Long after Yale abandoned President Clapp’s efforts to reconcile religious and classical truth-seeking with capitalist wealth-making, the university, and others like it, kept on producing what the Yale alumnus and former Harper’s Magazine editor Lewis Lapham calls “a ministerial elite, still pious and orthodox, but secular in spirit and corporate by inclination.”
He also noted that “the social order founded first on the Protestant church and then on the pillars of commerce had given way to a managerial elite loyal to nothing other than its own ambition” and “the arts and sciences of career management.”

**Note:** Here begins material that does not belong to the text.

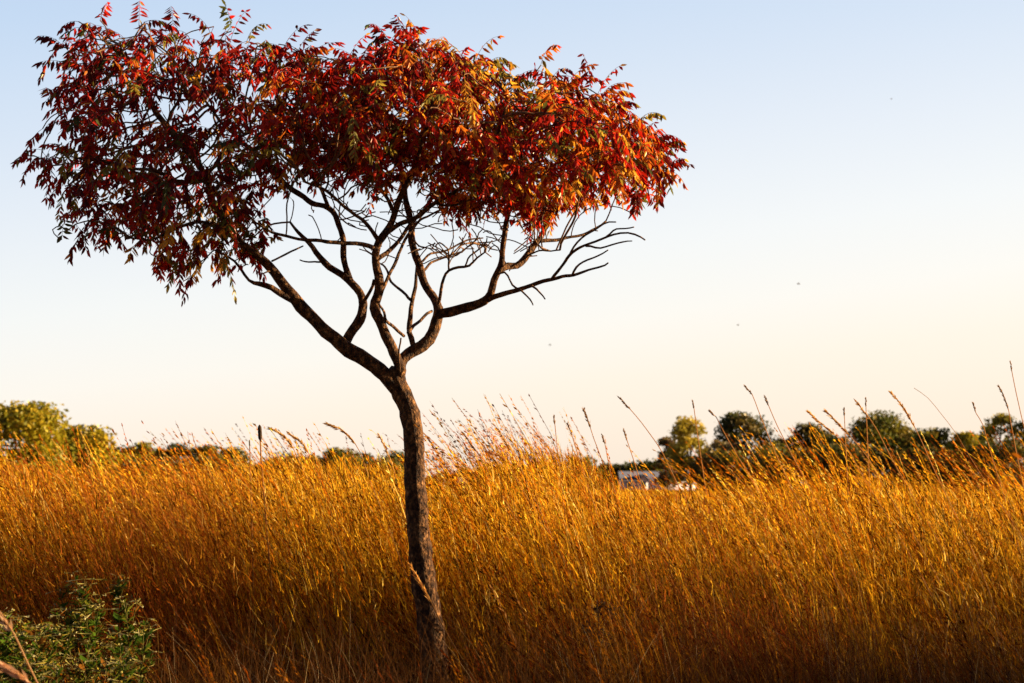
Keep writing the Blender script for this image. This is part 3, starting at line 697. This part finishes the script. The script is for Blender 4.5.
for pts,d,hd,hw_,lb,c_ in [
 ([(1010.5,362),(1012,372),(1016,392),(1020,410)],12.5,10,2.2,'tallest thin stalk with a narrow dark tip near the right edge',SD),
 ([(999,386),(1002,392),(1008,408),(1014,440)],12.3,26,3,'loose drooping stalk just left of the tallest one at the right edge',SD),
 ([(973.5,404),(976,413),(983,425),(990,450)],12.8,8,3,'short dark-tipped stalk left of the pair at the right edge',SD),
 ([(746,387),(752,394),(762,420),(775,452),(790,485)],12.2,10,3,'leaning dark-tipped stalk over the tall dark round tree',SD),
 ([(765,397),(768,404),(777,425),(792,455)],12.4,10,2.8,'second dark-tipped stalk a step right of the one over the dark round tree',SD),
 ([(844,409),(844.5,418),(845.5,440)],13.5,8,2.6,'tiny upright dark tip above the gap left of the widest right tree',SD),
 ([(866,399),(866,408),(867,430)],13.5,8,2.4,'tiny upright dark tip right above the widest right tree',SD),
 ([(857,402),(866,414),(876,428),(890,455)],12.2,22,4,'golden plume leaning left across the top of the widest right tree',(.6,.36,.14)),
 ([(891,393),(901,404),(911,420),(921,440),(932,465)],12.0,42,4.2,'long golden plume leaning left above the dark shouldered tree',(.6,.36,.14)),
 ([(914,388),(928,398),(942,415),(955,432),(972,460)],10.6,0,0,'faint bare leaning stem right of the long golden plume',SD),
 ([(809,412),(818,421),(832,432),(848,450),(862,475)],12.2,36,4.6,'long golden plume leaning left over the dark tree left of the widest',(.6,.36,.14)),
 ([(826,411),(836,421),(850,436),(866,455),(880,480)],12.4,34,4.6,'golden plume parallel to its neighbour just left of the widest right tree',(.6,.36,.14)),
 ([(620,398),(637,417),(650,434),(662,452),(678,485)],12.6,16,3.2,'long thin stem leaning left above the pale house with a dark node',SD),
 ([(693,402),(694,408),(697,430)],13.8,7,3,'tiny dark tip above the airy yellow tree',SD),
 ([(710,411),(716,417),(724,432)],13.8,7,3,'tiny slanted dark tip between the yellow tree and the dark round one',SD),
 ([(584,410),(588,420),(593,436),(602,460)],12.5,20,4,'tallest dark-tipped stalk of the middle clump',SD),
 ([(554,417),(555,425),(557,445)],12.5,8,3,'upright dark-tipped stalk left of the tallest in the middle clump',SD),
 ([(568,424),(571,432),(577,452)],12.5,12,3,'slightly tilted dark-tipped stalk just left of the tallest in the middle clump',SD),
 ([(603,436),(605,444),(609,465)],12.5,9,3,'short dark-tipped stalk just right of the tallest in the middle clump',SD),
 ([(624,430),(627,440),(633,458),(640,480)],12.8,12,3,'upright dark-tipped stalk left of the airy yellow tree over the house',SD),
 ([(327,424),(339,428),(350,437),(360,452),(370,480)],11.9,36,5,'golden plume arching furthest left between the club head and the sumac',(.62,.4,.17)),
 ([(272,429),(284,436),(293,448),(303,470)],12.1,30,5,'golden plume arching just right of the club-shaped head',(.62,.4,.17)),
 ([(290,434),(300,441),(308,452),(318,475)],12.3,28,5,'second golden plume right of the club-shaped head',(.62,.4,.17)),
 ([(379,435),(385,447),(393,468),(399,492)],12.1,34,4,'straight golden plume just left of the sumac trunk',(.62,.4,.17)),
 ([(464,434),(471,444),(481,458),(492,478)],12.2,22,4,'dark-tipped stalk leaning left right of the floodlight pole',SD),
 ([(487,452),(498,455),(508,464),(518,482)],12.2,24,4,'bent reddish plume right of the floodlight pole',(.5,.22,.1)),
 ([(500,432),(508,446),(518,462),(528,485)],12.3,22,4,'golden plume at the left end of the middle clump',(.55,.34,.15)),
 ]:
    stalk(pts,d,1.15 if hd else .7,lb,hd,hw_*.78,col=(.55,.32,.12),hcol=c_)
# near out-of-focus plumes, lower left
stalk([(-22,655),(5,667),(30,683),(60,712)],6.0,2.6,'blurred pinkish plume close to the camera in the lower left corner',60,9,group=None,hcol=(.62,.36,.22),col=(.5,.3,.15))
stalk([(-14,602),(2,616),(14,634),(30,668)],6.4,2.2,'blurred pale plume tip entering at the left edge',40,7,group=None,hcol=(.62,.40,.25),col=(.5,.3,.15))
stalk([(411,566),(419,581),(429,598),(445,630),(470,672)],9.8,1.3,'golden plume leaning across the lower sumac trunk',42,4.5,group=None,hcol=(.5,.26,.08),col=(.16,.08,.03))
stalk([(452,646),(462,625),(480,622),(500,624)][::-1],9.6,1.4,'pale bent grass stem right of the sumac foot',0,0,group=None,col=(.6,.45,.22)) if 0 else None

# ------------------------------------------------------------------ leafy weeds lower left
def weed(px,top,d,seed):
    R=random.Random(seed); g=np.random.default_rng(seed)
    b=P(px,600,d); H=EYE+(487-top)*d/FPX
    root=empty('leafy_weed',(b[0],d,0)); tag(root,'green leafy weed with pale flower tops in the clump at the lower left','weed',group='leafy weeds in the lower left clump')
    st=Acc(); lf=Acc(); fl=Acc(); x0=b[0]
    main=catmull([(x0,d,0),(x0+R.uniform(-.03,.03),d+R.uniform(-.03,.03),H*.5),(x0+R.uniform(-.07,.03),d,H*.93)],.05)
    axes=[(main,.0035)]
    for k in range(8):
        t=R.uniform(.62,.95); p=main[int(t*(len(main)-1))]; a=R.uniform(0,6.28); L=H*R.uniform(.10,.22)
        e=p+np.array([math.cos(a)*L*.45,math.sin(a)*L*.45,L*.9]); e[2]=min(e[2],H*R.uniform(.93,1.0))
        axes.append((catmull([p,(p+e)/2+np.array([0,0,-.015]),e],.04),.002))
    for A,r in axes:
        tube(st,A,np.linspace(r,r*.5,len(A)),5,0,(.16,.14,.04))
        n=int(len(A)*(2.6 if r>.003 else 2.6))
        for _ in range(n):
            t=R.random(); p=A[int(t*(len(A)-1))]; a=R.uniform(0,6.28)
            d_=np.array([math.cos(a),math.sin(a),R.uniform(.1,1.6)]); d_/=np.linalg.norm(d_)
            l=R.uniform(.06,.11)*(1 if r>.003 else .65); w=l*.19; sd=np.cross(d_,[0,0,1]); sd/=np.linalg.norm(sd)
            dn=np.array([0,0,-l*R.uniform(.05,.35)])
            c=np.array(R.choice([(.075,.14,.012),(.075,.13,.012),(.04,.08,.010),(.14,.15,.015),(.20,.08,.012)]))*R.uniform(.7,1.2)
            lf.add([p,p+d_*l*.45+sd*w,p+d_*l*.45+np.array([0,0,-w*.5]),p+d_*l*.45-sd*w,p+d_*l+dn],[[0,1,2],[0,2,3],[4,2,1],[4,3,2]],c)
        e=A[-1]; fl=Acc(); e0=0; fl.V.append(np.array([e],dtype=np.float32)); fl.C.append(np.array([[.2,.16,.05]],dtype=np.float32)); fl.n=1
        for _ in range(6 if r<.003 else 9):
            q=e+g.normal(0,1,3)*np.array([.035,.035,.014]); u=g.normal(0,1,3); u/=np.linalg.norm(u); v=np.cross(u,g.normal(0,1,3)); v/=np.linalg.norm(v); z=R.uniform(.004,.007)
            fl.F.append(np.array([[e0,fl.n,fl.n+1]],dtype=np.int32)); fl.add([q-u*z,q+v*z,q+u*z,q-v*z],[[0,1,2,3]],np.array(R.choice([(.27,.24,.07),(.25,.19,.025),(.32,.29,.15)])))
        fl.build('flower_cluster',M_weed,root)
    st.build('stem',M_weed,root); lf.build('leaves',M_weed,root)
sd=1
for px,top,d in [(55,602,10.2),(72,574,10.7),(90,564,10.9),(101,590,10.2),(117,570,10.8),(130,588,10.5),(145,620,10.2),(70,618,9.9),(98,602,10.0),(122,618,9.8),(84,640,9.5),(112,648,9.5),
                 (8,622,9.4),(22,604,9.8),(35,612,9.5),(47,620,9.2),(14,650,9.0),(40,650,9.0),(60,655,8.9),(-6,612,9.6),(28,636,9.1),(136,645,9.1)]:
    weed(px,top,d,sd); sd+=1

# dried dark plant head in the middle grass
def dead_weed(px,top,d):
    b=P(px,top,d); root=empty('dried_weed',(b[0],d,0)); tag(root,'dark shrivelled weed head standing in the grass right of the sumac trunk','weed')
    R=random.Random(5); st=Acc(); hd=Acc(); H=b[2]
    main=catmull([(b[0],d,0),(b[0]+.02,d,H*.5),(b[0],d,H*.95)],.05); tube(st,main,np.linspace(.004,.002,len(main)),5,0,(.1,.06,.04))
    for k in range(9):
        hd=Acc(); p=main[int(R.uniform(.72,.97)*(len(main)-1))]; a=R.uniform(0,6.28); L_=R.uniform(.03,.085)
        e=p+np.array([math.cos(a)*L_,math.sin(a)*L_,R.uniform(-.01,.09)]); e[2]=min(e[2],H)
        tube(st,[p,(p+e)/2+np.array([0,0,.01]),e],[.0025,.002,.0012],4,0,(.1,.05,.03))
        for m_ in range(34):
            q=e+np.array([R.gauss(0,.016),R.gauss(0,.016),R.gauss(0,.018)]); u=np.array([R.gauss(0,1) for _ in range(3)]); u/=np.linalg.norm(u)
            v=np.cross(u,[R.gauss(0,1),R.gauss(0,1),.3]); v/=np.linalg.norm(v); z=R.uniform(.006,.014)
            hd.add([q-u*z,q+v*z*.5,q+u*z,q-v*z*.5],[[0,1,2,3]],np.array([.055,.032,.018])*R.uniform(.4,1.8))
        hd.build('seed_head',M_weed,root)
    st.build('stem',M_weed,root)
dead_weed(597,590,10.9)

# ------------------------------------------------------------------ birds (specks in the sky)
def bird(px,py,d,sp,rz,label):
    p=P(px,py,d); a=Acc()
    tube(a,[p+np.array([-.16,0,0]),p+np.array([-.1,0,.01]),p,p+np.array([.1,0,.02]),p+np.array([.17,0,.0])],[.012,.04,.055,.04,.012],8)
    for s_ in(-1,1):
        w0=p+np.array([-.03,0,.02]); w1=p+np.array([.06,0,.02]); m=p+np.array([0,s_*sp*.5,.10]); e=p+np.array([-.08,s_*sp,.04])
        V=[w0,w1,m+np.array([.05,0,0]),e,m+np.array([-.06,0,0])]
        W=[v+np.array([0,0,.012]) for v in V]
        a.add(V+W,[[0,1,2,4],[5,6,7,9],[0,1,6,5],[1,2,7,6],[0,4,9,5]]); a.add(V+W,[[2,3,4],[7,8,9],[2,3,8],[3,4,9]])
    o=a.build('bird',M_bird)
    tag(o,label,'bird',group='tiny birds far off in the sky')
bird(798.5,284,210,.30,0,'tiny far bird level with the lowest red leaves, right of centre')
bird(738,325,260,.28,0,'tiny far bird lower left of its neighbour, right of centre')
bird(550,345,230,.28,0,'tiny far bird in the sky just right of the lower branches')
bird(891.5,99,330,.35,0,'tiny pale far bird high in the upper right sky')

# ------------------------------------------------------------------ sky, sun, camera
w=bpy.data.worlds.new('World'); SC.world=w; w.use_nodes=True
nt=w.node_tree; N=nt.nodes; L=nt.links; N.clear()
out=N.new('ShaderNodeOutputWorld'); bg=N.new('ShaderNodeBackground')
sky=N.new('ShaderNodeTexSky'); sky.sky_type='NISHITA'; sky.sun_disc=False
sky.sun_elevation=math.radians(SUN_EL); sky.sun_rotation=math.radians(SUN_AZ)
sky.air_density=1.0; sky.dust_density=1.2; sky.ozone_density=1.0; sky.altitude=100
EXPO=1.9; KE=1/2**EXPO
tc=N.new('ShaderNodeTexCoord'); sx=N.new('ShaderNodeSeparateXYZ'); L.new(tc.outputs['Generated'],sx.inputs[0])
ma=N.new('ShaderNodeMath'); ma.operation='MULTIPLY_ADD'; ma.inputs[1].default_value=-.13   # towards the sun the pale band climbs
L.new(sx.outputs['X'],ma.inputs[0]); L.new(sx.outputs['Z'],ma.inputs[2])
rp=N.new('ShaderNodeValToRGB'); E=rp.color_ramp.elements
SKY=[(0,(.955,.81,.685)),(.045,(.985,.87,.765)),(.074,(.96,.91,.86)),(.110,(.90,.90,.905)),(.155,(.79,.83,.90)),(.20,(.67,.755,.885)),(.25,(.55,.68,.87)),(.5,(.22,.36,.66)),(1,(.08,.15,.36))]
E[0].position=0; E[0].color=(*SKY[0][1],1); E[1].position=1; E[1].color=(*SKY[-1][1],1)
for p_,c_ in SKY[1:-1]:
    q_=E.new(p_); q_.color=(*c_,1)
L.new(ma.outputs[0],rp.inputs[0])
vs=N.new('ShaderNodeVectorMath'); vs.operation='SCALE'; vs.inputs[3].default_value=KE; L.new(rp.outputs[0],vs.inputs[0])
v2=N.new('ShaderNodeVectorMath'); v2.operation='SCALE'; v2.inputs[3].default_value=.12; L.new(sky.outputs[0],v2.inputs[0])
mx=N.new('ShaderNodeMix'); mx.data_type='RGBA'; mx.inputs[0].default_value=.93
L.new(v2.outputs[0],mx.inputs[6]); L.new(vs.outputs[0],mx.inputs[7])
L.new(mx.outputs[2],bg.inputs['Color']); bg.inputs['Strength'].default_value=1.0
mr=N.new('ShaderNodeMapRange'); mr.interpolation_type='SMOOTHSTEP'; L.new(sx.outputs['Y'],mr.inputs[0])   # the sky behind the photographer, away from the sun, is dimmer
for k_,v_ in ((1,-.35),(2,.85),(3,.35),(4,1.0)): mr.inputs[k_].default_value=v_
L.new(mr.outputs[0],bg.inputs['Strength'])
L.new(bg.outputs[0],out.inputs['Surface'])
sl=bpy.data.lights.new('sun','SUN'); sl.energy=5.0; sl.angle=math.radians(.5); sl.color=(1,.74,.42)
so=bpy.data.objects.new('sun',sl); COL.objects.link(so)
az,el=math.radians(SUN_AZ),math.radians(SUN_EL)
dv=Vector((math.sin(az)*math.cos(el),math.cos(az)*math.cos(el),math.sin(el)))
so.rotation_euler=dv.to_track_quat('Z','Y').to_euler()
cam=bpy.data.cameras.new('camera'); co=bpy.data.objects.new('camera',cam); COL.objects.link(co)
cam.sensor_width=36; cam.lens=36*FPX/1024; cam.clip_end=20000; cam.clip_start=.1
co.location=(0,0,EYE); co.rotation_euler=(math.pi/2+TH,0,0)
cam.dof.use_dof=True; cam.dof.focus_distance=11.1; cam.dof.aperture_fstop=5.6
SC.camera=co
SC.view_settings.view_transform='Standard'; SC.view_settings.look='None'
SC.view_settings.exposure=EXPO; SC.view_settings.gamma=1
SC.render.engine='CYCLES'
SC.cycles.max_bounces=8; SC.cycles.transmission_bounces=6; SC.cycles.diffuse_bounces=3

He might as well have been writing not only about Brett Kavanaugh, but also George W. Bush, who lived four entryways down from me when we were both undergraduates at Yale in the late 1960s. In 2004, when Bush was running for re-election against John Kerry, another Yale undergrad from our time, I found a sports-action photo in my Yale yearbook with a caption that said, “George Bush delivers illegal, but gratifying right hook to opposing ball carrier.”
The game being depicted was only intramural rugby, and the caption writer’s assessment wasn’t political, but in 2004, it helped me to understand why Bush wasn’t sliding in the polls, even though his recently-nominated opponent had served bravely in Vietnam, as Bush hadn’t. Bush owed a lot to the “bad boy” vote of millions of Americans. His ascendancy told them that you can mess up, but still stagger off the field with an impish grin.
Bush’s reckless youth—and eventual reformation—is well-known. Even if his bad-boy days at age 18 are excusable—or, depending on what actually happened, forgivable—what’s not forgivable is dishonestly leading the United States into one of its worst foreign-policy blunders.
Equally unforgivable is working indefatigably to impeach a wayward president, as Kavanaugh did with Ken Starr, and then sparing another, even-more wayward president–the one who has nominated him for the Supreme Court–which he may well do if he’s confirmed.
Kavanaugh’s dishonesty was evident when he testified before the Senate Judiciary Committee in 2006, during his nomination by President Bush to the D.C. Circuit Court of Appeals. He claimed, erroneously, that as Bush’s associate White House counsel from 2001 to 2003, and then as his staff secretary, he hadn’t known about, or participated in discussions of, the administration torturing inmates at Guantanamo Bay.
In fact, as Amy Davidson Sorkin reported in The New Yorker, he had taken part in a contentious White House meeting in 2002 about the administration’s detention policies, because, as a former clerk to Justice Anthony Kennedy, he knew a lot about Kennedy’s preferences regarding detainees’ legal hearings and representation.
Bush and Kavanaugh each insist that they’ve changed since their rollicking college days—Kavanaugh contends that he wasn’t even really bad—but I doubt that the difference matters much to the bad boys they’ve left behind, including the classmates who’ve supported them. (In Kavanaugh’s case, they’ve actually refused to tell the truth about his behavior in high school and college.) If Bush showed his admirers how to behave grossly but smirk your way out of it, Kavanaugh seems determined to show us how to bull your way out of it with only a “prayer-breakfast” simulacrum of contrition.
I’m not being partisan here. This truly is a “guy” thing. Recall the thunderous welcome Bill Clinton got from a huge crowd of college boys at the University of Illinois’ Urbana-Champaign campus on Jan. 28, 1998, only days after rumors of his Monica Lewinsky affair surfaced. Just 24 hours earlier, 120 million Americans had watched Clinton pull off a triumphal, almost defiant, State of the Union address. “Yeah, B-i-i-i-i-lll!” the boys roared lustily as he entered the hall to a booming rendition of “Carry On My Wayward Son” by the rock band Kansas.
Whoever wrote that caption under Bush’s rugby photo must have understood. But none of us should understand how anyone can act like perpetuating the Iraq War, or withholding documentation of and lying about one’s service in George W. Bush’s administration, is no worse than an “illegal right hook” in rugby or a “100 keg” bender.
The larger, even harder lesson here is that we should stop letting latter-day revelations about youthful sexual abuses—outrageous, destructive, and criminal though some of them may be—obscure more recent abuses by the same people who have corrupted democratic deliberation, destroyed countless lives, and set precedents for demagogic governance that cannot be defended except by more demagoguery and increasingly brutal coercion.
Too many former frat boys have prepared such precedents by ignoring awkward truths, sometimes deceiving even themselves in their self-righteous piety. The rest of us shouldn’t be so unknowing.